The listing below contains a span that opens with the line containing "The Blender Python" and closes with the line containing "m_.build('wall_louver', M['trimgrey'], rb, local=True)". Return that span exactly.
━━ Material
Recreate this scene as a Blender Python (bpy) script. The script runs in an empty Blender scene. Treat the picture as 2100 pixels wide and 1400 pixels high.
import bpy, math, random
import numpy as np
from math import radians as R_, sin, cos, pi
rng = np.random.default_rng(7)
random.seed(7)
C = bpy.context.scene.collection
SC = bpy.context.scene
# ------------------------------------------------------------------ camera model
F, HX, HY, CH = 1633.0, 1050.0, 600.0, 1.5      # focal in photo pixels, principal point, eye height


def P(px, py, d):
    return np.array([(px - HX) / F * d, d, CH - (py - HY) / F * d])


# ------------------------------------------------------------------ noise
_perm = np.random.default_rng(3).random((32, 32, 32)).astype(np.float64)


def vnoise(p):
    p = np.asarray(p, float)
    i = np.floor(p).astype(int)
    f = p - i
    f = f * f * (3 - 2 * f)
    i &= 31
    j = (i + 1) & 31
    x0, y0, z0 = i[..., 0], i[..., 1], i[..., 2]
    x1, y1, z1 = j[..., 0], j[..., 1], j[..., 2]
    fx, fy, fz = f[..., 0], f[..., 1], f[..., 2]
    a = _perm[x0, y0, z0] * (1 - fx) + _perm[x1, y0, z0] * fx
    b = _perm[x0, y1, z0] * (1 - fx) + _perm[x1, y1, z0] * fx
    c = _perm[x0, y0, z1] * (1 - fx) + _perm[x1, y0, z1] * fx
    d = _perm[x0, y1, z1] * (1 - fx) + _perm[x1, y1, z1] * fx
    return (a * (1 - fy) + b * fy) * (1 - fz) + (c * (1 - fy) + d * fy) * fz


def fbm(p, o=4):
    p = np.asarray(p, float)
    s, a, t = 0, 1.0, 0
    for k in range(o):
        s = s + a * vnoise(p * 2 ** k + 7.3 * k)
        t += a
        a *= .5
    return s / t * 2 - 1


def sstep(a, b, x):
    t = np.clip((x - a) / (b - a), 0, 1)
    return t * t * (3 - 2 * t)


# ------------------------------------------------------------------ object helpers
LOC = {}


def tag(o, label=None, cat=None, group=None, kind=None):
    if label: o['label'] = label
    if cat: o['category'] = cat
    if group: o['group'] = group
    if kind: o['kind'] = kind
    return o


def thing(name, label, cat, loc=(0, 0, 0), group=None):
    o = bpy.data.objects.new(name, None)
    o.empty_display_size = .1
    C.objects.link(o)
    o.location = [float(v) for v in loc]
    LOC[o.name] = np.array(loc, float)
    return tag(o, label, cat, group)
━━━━
━━ Material
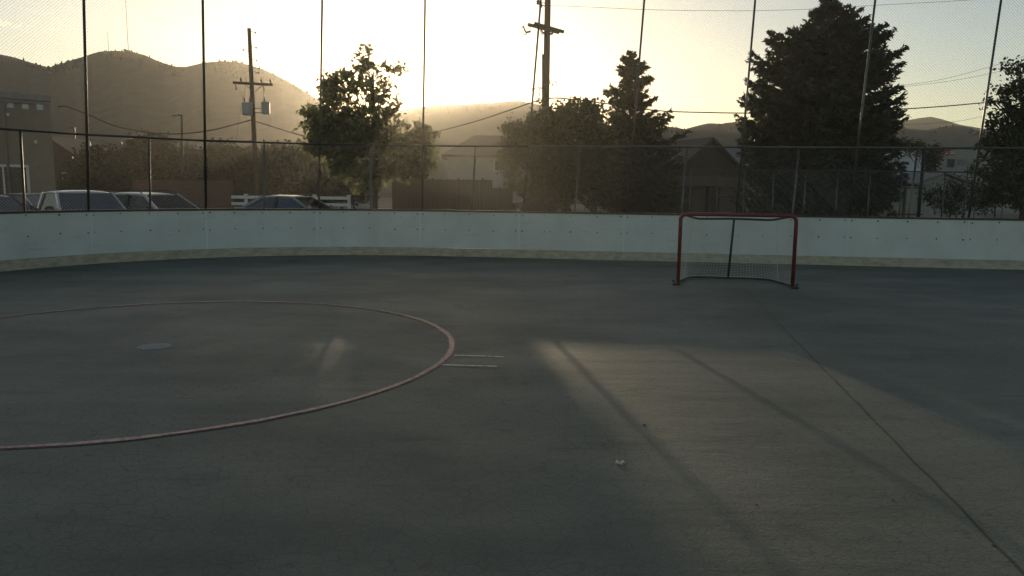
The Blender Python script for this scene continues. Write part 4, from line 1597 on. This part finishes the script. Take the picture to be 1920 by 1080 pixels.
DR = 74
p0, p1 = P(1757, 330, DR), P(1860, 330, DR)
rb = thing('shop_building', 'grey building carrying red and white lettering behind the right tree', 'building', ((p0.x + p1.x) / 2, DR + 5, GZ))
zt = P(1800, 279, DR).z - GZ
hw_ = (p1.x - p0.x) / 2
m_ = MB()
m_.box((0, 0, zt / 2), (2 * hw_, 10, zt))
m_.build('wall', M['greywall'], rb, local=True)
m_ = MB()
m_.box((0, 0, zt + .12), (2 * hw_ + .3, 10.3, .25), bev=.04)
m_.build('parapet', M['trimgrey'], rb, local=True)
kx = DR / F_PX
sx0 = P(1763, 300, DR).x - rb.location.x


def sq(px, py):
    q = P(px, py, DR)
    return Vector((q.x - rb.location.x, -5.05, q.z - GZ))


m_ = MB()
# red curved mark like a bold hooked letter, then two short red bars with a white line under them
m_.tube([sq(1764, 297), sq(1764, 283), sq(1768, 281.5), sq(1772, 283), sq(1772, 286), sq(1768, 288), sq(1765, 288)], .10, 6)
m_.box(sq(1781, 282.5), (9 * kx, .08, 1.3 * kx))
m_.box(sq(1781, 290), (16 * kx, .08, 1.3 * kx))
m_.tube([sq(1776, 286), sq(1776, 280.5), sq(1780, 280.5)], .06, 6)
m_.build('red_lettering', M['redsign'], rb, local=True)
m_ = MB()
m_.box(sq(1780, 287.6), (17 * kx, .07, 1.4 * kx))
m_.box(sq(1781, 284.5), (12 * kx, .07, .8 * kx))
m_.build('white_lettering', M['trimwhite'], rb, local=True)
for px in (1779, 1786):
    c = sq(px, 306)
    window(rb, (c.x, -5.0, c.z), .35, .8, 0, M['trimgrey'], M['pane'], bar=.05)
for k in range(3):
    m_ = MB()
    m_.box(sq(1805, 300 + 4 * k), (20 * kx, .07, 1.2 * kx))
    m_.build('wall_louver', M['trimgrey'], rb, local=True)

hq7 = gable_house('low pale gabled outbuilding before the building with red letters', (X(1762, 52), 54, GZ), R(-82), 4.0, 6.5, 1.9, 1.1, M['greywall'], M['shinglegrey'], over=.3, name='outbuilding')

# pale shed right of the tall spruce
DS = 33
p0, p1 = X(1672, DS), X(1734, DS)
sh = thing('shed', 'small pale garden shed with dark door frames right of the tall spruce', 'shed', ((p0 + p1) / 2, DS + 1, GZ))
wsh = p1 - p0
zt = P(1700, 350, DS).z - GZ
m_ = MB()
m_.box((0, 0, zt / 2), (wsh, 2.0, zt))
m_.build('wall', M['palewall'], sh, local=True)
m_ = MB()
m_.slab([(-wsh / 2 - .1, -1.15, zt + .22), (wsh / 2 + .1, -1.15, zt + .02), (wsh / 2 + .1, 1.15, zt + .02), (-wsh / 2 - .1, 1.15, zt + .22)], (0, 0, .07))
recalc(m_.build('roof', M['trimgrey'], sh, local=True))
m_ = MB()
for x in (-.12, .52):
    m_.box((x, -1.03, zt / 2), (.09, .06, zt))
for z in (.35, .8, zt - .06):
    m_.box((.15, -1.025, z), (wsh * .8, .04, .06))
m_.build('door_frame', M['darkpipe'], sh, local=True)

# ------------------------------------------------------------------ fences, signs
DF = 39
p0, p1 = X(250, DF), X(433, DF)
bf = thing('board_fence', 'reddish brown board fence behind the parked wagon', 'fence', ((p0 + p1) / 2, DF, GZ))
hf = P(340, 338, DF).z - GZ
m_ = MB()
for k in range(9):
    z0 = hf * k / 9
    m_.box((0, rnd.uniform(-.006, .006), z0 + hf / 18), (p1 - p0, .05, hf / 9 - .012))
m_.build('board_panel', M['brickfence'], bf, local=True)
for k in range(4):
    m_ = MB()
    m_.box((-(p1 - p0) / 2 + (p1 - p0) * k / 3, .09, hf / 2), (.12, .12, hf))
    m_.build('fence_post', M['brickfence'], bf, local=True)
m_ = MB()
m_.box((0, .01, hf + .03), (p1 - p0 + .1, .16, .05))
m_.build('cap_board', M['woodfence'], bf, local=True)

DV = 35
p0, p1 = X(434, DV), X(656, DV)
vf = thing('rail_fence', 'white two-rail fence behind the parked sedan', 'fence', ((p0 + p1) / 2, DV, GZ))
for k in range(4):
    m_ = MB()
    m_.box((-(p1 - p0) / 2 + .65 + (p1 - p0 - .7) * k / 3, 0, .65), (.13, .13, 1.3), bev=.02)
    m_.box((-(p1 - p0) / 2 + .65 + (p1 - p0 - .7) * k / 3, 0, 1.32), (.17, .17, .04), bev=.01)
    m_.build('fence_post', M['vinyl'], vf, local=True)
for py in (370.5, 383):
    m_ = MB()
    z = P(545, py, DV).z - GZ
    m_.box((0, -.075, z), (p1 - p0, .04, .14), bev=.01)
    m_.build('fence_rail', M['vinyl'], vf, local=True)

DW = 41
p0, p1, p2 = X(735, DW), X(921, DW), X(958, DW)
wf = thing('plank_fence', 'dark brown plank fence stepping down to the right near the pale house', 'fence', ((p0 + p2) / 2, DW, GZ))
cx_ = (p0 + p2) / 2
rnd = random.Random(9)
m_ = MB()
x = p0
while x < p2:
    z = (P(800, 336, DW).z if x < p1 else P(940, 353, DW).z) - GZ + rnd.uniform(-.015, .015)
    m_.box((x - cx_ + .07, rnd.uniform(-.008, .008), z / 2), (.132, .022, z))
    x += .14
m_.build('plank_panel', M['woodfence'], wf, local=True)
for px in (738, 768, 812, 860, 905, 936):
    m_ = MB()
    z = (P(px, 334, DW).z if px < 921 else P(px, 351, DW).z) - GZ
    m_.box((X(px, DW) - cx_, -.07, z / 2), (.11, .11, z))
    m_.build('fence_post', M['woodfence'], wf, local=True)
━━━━
Answer to this problem
The Blender Python script for this scene continues. Write part 4, from line 1597 on. This part finishes the script. Take the picture to be 1920 by 1080 pixels.
DR = 74
p0, p1 = P(1757, 330, DR), P(1860, 330, DR)
rb = thing('shop_building', 'grey building carrying red and white lettering behind the right tree', 'building', ((p0.x + p1.x) / 2, DR + 5, GZ))
zt = P(1800, 279, DR).z - GZ
hw_ = (p1.x - p0.x) / 2
m_ = MB()
m_.box((0, 0, zt / 2), (2 * hw_, 10, zt))
m_.build('wall', M['greywall'], rb, local=True)
m_ = MB()
m_.box((0, 0, zt + .12), (2 * hw_ + .3, 10.3, .25), bev=.04)
m_.build('parapet', M['trimgrey'], rb, local=True)
kx = DR / F_PX
sx0 = P(1763, 300, DR).x - rb.location.x


def sq(px, py):
    q = P(px, py, DR)
    return Vector((q.x - rb.location.x, -5.05, q.z - GZ))


m_ = MB()
# red curved mark like a bold hooked letter, then two short red bars with a white line under them
m_.tube([sq(1764, 297), sq(1764, 283), sq(1768, 281.5), sq(1772, 283), sq(1772, 286), sq(1768, 288), sq(1765, 288)], .10, 6)
m_.box(sq(1781, 282.5), (9 * kx, .08, 1.3 * kx))
m_.box(sq(1781, 290), (16 * kx, .08, 1.3 * kx))
m_.tube([sq(1776, 286), sq(1776, 280.5), sq(1780, 280.5)], .06, 6)
m_.build('red_lettering', M['redsign'], rb, local=True)
m_ = MB()
m_.box(sq(1780, 287.6), (17 * kx, .07, 1.4 * kx))
m_.box(sq(1781, 284.5), (12 * kx, .07, .8 * kx))
m_.build('white_lettering', M['trimwhite'], rb, local=True)
for px in (1779, 1786):
    c = sq(px, 306)
    window(rb, (c.x, -5.0, c.z), .35, .8, 0, M['trimgrey'], M['pane'], bar=.05)
for k in range(3):
    m_ = MB()
    m_.box(sq(1805, 300 + 4 * k), (20 * kx, .07, 1.2 * kx))
    m_.build('wall_louver', M['trimgrey'], rb, local=True)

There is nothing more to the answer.